From the first line of the data through the line containing "S.camera = cam", return each line exactly.

▶ _Given data_
************

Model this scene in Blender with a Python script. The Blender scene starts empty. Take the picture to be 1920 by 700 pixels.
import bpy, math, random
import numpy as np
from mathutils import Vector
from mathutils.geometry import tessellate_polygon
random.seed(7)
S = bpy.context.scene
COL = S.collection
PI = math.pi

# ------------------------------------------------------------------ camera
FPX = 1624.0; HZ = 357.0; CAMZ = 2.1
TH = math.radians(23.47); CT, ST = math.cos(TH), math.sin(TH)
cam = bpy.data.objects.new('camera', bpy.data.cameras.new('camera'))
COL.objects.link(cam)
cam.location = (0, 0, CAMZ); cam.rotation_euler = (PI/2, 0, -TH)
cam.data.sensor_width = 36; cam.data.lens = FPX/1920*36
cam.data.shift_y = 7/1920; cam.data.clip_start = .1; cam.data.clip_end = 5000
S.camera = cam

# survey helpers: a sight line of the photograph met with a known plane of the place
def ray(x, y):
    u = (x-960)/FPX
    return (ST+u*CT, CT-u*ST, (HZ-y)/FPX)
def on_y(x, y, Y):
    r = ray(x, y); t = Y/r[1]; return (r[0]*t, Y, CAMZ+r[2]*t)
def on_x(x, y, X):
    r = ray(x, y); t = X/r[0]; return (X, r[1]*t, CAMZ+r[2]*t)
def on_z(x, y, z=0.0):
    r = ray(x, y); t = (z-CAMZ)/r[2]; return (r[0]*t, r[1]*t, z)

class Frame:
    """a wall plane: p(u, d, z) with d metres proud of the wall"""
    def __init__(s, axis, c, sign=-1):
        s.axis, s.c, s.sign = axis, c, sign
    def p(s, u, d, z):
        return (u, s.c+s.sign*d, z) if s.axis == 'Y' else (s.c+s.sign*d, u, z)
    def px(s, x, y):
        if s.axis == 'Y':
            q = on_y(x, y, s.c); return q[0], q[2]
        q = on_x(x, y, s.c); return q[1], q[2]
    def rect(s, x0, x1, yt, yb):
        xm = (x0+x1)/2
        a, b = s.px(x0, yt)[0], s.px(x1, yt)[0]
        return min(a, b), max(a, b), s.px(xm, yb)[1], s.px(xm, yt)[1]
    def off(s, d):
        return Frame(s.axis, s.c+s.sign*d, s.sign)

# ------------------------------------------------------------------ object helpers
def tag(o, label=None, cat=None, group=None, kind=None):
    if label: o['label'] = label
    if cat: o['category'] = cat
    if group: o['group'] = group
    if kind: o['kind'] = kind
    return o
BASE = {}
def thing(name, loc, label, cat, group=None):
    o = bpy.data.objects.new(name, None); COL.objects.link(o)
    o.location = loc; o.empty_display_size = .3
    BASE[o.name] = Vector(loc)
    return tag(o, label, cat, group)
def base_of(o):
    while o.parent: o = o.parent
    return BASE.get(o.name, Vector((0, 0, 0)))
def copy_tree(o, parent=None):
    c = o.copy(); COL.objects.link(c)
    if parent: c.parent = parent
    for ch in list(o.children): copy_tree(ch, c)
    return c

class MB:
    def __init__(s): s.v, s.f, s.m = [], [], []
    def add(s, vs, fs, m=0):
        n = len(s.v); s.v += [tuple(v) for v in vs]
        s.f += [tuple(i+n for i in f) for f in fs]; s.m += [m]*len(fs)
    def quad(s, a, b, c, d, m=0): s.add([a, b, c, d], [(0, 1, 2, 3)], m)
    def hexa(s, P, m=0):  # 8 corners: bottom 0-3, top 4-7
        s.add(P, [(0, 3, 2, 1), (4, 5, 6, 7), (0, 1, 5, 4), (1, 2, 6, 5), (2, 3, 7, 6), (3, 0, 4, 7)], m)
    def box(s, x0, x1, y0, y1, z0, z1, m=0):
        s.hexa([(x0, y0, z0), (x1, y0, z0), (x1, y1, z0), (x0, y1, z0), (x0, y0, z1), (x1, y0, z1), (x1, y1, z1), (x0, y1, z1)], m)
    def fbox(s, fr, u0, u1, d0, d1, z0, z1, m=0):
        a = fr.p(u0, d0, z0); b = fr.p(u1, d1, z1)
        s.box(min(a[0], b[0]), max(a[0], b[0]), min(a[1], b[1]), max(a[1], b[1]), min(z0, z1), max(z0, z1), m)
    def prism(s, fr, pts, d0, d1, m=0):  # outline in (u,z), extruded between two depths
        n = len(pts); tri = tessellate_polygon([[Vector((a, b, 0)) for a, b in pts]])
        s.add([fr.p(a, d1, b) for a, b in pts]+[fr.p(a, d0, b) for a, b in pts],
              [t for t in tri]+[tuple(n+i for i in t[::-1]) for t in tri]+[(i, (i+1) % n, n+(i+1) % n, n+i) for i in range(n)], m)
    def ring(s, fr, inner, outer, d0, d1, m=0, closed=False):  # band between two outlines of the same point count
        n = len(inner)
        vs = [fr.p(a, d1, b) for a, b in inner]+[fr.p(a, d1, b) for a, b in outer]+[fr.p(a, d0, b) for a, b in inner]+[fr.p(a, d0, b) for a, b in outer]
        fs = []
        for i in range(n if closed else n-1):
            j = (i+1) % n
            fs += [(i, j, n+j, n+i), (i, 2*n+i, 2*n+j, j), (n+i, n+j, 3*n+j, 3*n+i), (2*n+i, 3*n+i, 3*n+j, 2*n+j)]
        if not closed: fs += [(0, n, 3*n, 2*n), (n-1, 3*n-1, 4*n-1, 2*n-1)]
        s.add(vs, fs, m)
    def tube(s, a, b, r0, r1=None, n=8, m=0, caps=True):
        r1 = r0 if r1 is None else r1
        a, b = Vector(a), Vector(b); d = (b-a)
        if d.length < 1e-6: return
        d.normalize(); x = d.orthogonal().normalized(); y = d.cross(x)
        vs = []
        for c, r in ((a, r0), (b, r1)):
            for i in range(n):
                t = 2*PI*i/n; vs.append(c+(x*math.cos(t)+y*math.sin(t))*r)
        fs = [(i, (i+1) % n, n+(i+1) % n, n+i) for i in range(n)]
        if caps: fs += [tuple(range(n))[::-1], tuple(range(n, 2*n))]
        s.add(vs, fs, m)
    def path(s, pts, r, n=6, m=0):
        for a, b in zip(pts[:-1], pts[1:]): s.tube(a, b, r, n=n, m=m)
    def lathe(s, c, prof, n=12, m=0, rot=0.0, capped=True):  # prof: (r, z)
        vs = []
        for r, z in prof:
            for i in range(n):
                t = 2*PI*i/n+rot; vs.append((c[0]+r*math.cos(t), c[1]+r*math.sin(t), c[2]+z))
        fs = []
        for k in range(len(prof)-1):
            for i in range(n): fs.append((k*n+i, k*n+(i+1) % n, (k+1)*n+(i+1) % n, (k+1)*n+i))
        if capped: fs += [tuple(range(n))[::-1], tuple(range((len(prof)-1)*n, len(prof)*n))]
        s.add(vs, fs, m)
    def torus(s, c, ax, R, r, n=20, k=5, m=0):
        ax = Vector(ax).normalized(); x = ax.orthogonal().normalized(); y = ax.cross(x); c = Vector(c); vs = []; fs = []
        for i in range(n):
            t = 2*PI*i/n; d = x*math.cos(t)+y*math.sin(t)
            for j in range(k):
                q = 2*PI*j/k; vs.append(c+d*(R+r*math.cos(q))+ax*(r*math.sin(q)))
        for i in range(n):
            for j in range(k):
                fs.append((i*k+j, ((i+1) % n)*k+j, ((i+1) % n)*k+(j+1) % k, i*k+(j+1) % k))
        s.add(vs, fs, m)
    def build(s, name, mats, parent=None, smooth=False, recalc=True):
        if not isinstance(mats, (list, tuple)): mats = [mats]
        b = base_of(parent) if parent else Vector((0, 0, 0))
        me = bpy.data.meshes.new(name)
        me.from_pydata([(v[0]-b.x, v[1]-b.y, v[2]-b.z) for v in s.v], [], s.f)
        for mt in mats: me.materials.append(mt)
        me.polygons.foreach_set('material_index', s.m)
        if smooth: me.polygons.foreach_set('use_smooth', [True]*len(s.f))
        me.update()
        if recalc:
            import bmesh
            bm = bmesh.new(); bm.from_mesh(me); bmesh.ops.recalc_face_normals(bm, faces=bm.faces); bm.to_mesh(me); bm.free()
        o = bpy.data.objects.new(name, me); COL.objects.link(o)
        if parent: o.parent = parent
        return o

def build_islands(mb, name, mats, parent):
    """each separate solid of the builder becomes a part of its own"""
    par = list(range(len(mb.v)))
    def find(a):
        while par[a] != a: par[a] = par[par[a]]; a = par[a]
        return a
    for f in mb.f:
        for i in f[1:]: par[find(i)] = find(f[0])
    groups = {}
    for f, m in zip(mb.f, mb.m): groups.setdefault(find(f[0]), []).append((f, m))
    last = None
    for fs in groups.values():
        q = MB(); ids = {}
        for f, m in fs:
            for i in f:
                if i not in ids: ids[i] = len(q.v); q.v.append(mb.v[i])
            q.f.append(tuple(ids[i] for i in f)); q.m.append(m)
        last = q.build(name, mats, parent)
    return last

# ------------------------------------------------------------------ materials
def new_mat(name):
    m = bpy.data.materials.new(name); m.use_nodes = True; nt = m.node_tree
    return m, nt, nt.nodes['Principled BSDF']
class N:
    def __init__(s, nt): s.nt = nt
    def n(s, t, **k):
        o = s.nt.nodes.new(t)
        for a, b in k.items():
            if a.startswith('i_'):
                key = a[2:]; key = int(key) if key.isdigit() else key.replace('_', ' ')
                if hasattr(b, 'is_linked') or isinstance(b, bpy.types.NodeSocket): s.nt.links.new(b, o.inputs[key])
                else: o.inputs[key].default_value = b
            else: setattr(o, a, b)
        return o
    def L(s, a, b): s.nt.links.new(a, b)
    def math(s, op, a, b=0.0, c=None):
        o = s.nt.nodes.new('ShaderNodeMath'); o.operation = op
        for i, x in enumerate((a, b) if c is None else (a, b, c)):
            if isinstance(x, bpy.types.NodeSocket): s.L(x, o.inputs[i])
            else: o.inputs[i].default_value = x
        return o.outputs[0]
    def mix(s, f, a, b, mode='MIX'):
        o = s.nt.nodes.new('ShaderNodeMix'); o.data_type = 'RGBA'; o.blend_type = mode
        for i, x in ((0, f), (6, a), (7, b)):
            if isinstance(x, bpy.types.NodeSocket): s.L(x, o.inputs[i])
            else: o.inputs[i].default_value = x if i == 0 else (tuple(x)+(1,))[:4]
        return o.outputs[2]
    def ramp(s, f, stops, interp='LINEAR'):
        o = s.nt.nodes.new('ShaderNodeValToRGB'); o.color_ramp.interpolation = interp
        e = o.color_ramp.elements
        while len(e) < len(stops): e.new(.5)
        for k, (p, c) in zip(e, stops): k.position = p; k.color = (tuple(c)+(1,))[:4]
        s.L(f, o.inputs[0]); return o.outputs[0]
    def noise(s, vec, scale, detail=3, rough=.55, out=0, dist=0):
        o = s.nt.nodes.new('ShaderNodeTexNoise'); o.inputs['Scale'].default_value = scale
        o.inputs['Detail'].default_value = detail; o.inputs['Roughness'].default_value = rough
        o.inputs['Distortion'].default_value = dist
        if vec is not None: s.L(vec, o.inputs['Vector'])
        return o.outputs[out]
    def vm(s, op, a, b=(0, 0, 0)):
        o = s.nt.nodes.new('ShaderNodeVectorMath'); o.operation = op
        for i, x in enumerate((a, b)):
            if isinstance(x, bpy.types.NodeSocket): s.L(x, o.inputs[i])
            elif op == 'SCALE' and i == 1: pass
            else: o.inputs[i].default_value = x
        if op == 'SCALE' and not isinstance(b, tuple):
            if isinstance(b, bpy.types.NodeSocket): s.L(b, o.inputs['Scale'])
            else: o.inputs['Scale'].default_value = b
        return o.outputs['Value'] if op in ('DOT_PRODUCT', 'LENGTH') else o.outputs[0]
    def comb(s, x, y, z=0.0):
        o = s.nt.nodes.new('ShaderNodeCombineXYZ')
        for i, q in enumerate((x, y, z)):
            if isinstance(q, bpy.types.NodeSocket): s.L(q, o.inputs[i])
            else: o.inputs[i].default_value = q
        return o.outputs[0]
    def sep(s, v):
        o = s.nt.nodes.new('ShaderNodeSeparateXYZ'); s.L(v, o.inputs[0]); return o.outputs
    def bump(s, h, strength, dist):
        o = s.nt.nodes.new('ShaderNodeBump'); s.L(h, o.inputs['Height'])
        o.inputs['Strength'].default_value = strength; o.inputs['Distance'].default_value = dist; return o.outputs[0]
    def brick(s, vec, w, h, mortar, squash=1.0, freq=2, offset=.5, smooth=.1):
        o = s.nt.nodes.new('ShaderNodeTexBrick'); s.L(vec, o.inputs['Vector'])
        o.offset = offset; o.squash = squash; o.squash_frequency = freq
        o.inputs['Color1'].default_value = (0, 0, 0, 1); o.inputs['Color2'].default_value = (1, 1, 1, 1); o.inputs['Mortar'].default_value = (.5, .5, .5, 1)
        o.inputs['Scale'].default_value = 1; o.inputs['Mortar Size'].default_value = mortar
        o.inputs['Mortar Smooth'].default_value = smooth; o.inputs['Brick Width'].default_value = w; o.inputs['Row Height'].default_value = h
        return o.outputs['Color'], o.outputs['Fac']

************

▶ _Result_
Model this scene in Blender with a Python script. The Blender scene starts empty. Take the picture to be 1920 by 700 pixels.
import bpy, math, random
import numpy as np
from mathutils import Vector
from mathutils.geometry import tessellate_polygon
random.seed(7)
S = bpy.context.scene
COL = S.collection
PI = math.pi

# ------------------------------------------------------------------ camera
FPX = 1624.0; HZ = 357.0; CAMZ = 2.1
TH = math.radians(23.47); CT, ST = math.cos(TH), math.sin(TH)
cam = bpy.data.objects.new('camera', bpy.data.cameras.new('camera'))
COL.objects.link(cam)
cam.location = (0, 0, CAMZ); cam.rotation_euler = (PI/2, 0, -TH)
cam.data.sensor_width = 36; cam.data.lens = FPX/1920*36
cam.data.shift_y = 7/1920; cam.data.clip_start = .1; cam.data.clip_end = 5000
S.camera = cam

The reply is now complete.